By Elizabeth Howell
Photos by Chris Roussakis

It’s 2 p.m. on a Tuesday and if you’re a typical office worker, you’re craving a snack. It’s hard to plan ahead for the munchies in the middle of office duties, though, and your building only has vending machines with unhealthy options. What can you do?

A company started by two Carleton University students, Emil Aite and Eric Kys, working with Carleton’s Lead To Win accelerator, has the solution. Called Desk Nibbles, it promises regular deliveries of healthy snacks to your workplace, no matter what the weather.

The typical audience is Ottawa-based office managers of small, medium or corporate-sized companies, Kys said in an interview. Desk Nibbles now has 12 clients, including Kanata-based cross-platform video app provider You.i TV (which has 150 employees). Another 10 to 20 companies are “in the pipeline.

“We’re focusing on Ottawa, but over the summer we are going to be looking at what works,” Kys said.

“We’re trying not to grow ourselves too quickly. In the next couple of months, we’ll expand into another city like Ottawa. We’ve had requests from multiple companies with offices in Ottawa that have their headquarters in Toronto. It’s just a matter of us being able to meet those demands.”

The company employs five people, with fourth-year students Aite and Kys both working full-time hours as they finished their undergraduate degrees in computer science and commerce, respectively. The other employees are working to cover operations, back-end development of the website and digital marketing.

Desk Nibbles Operates
in Any Weather

Deliveries are made by a bike service (the couriers are unfazed by snowstorms, Kys says) and include samples from companies such as Awake Chocolate, Martin’s Apples, and Tease Tea. Typical offerings on the Desk Nibbles website include dried fruit snacks, pistachios, granola bars, apple chips, Keurig coffee packs and yes, some less healthy items such as chocolate or chips as well.

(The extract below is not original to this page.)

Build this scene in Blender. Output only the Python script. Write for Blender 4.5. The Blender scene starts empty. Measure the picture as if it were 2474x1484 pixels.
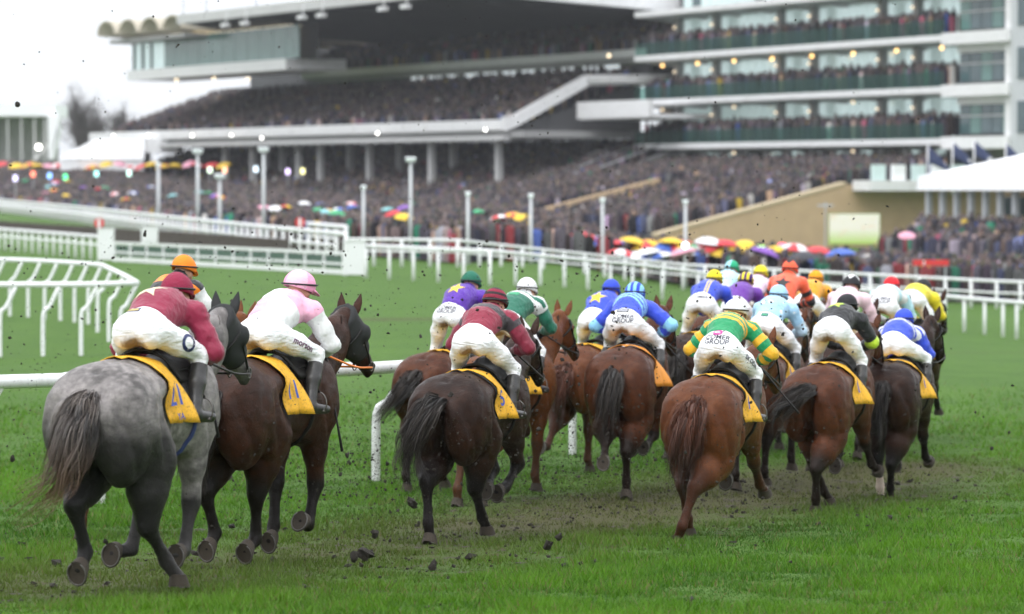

Desk Nibbles was founded in late 2016 when Aite realized there was a market opportunity for delivered snacks. The company offers three plans on their website: a “Nibbler” containing 50 to 90 snacks for five to 25 people, the “Muncher” that offers 110 to 200 snacks for 25 to 50 people, and unlimited custom orders.

The students began the business fully bootstrapped, meaning that they funded everything out of their own pockets. Desk Nibbles subsequently received an undisclosed amount of money from the Lead To Win accelerator, which supports entrepreneurs intending to make $1 million in revenue during the first three years of operation.

Just recently, the company joined Startup Garage, a three-month program led by the University of Ottawa that offers student entrepreneurs up to $18,000 to launch or expand a business.

“The funding allowed us to ensure that all of our essential services – our website, stuff like that – would be guaranteed,” Kys said.

“It’s also allowed us to grow our inventory and, additionally, look at helping us pay for some of the employees we have on board.”

Lead to Win: A Boon for the Business

Lead To Win not only provided funding, said Kys, but also office space which also ended up being a boon for the business. “We can come in anytime of day, relax and not worry about being disturbed or somebody listening in on phone calls.”

TIM director and executive director of Lead To Win, Tony Bailetti

Lead To Win has been offering support to startups since 2002, and in 2015 was named one of the top 10 academic business incubators in North America by UBI Global.

“Lead To Win has helped dozens of technology businesses in our region since 2002,” said founder Tony Bailetti, director of the Technology Innovation Management (TIM) program.

“To grow, a new venture must earn the right to exist and find a business model that is stronger than the business models of its competitors. Lead To Win helps individuals with great ideas understand how to make money from growing their own technology businesses.”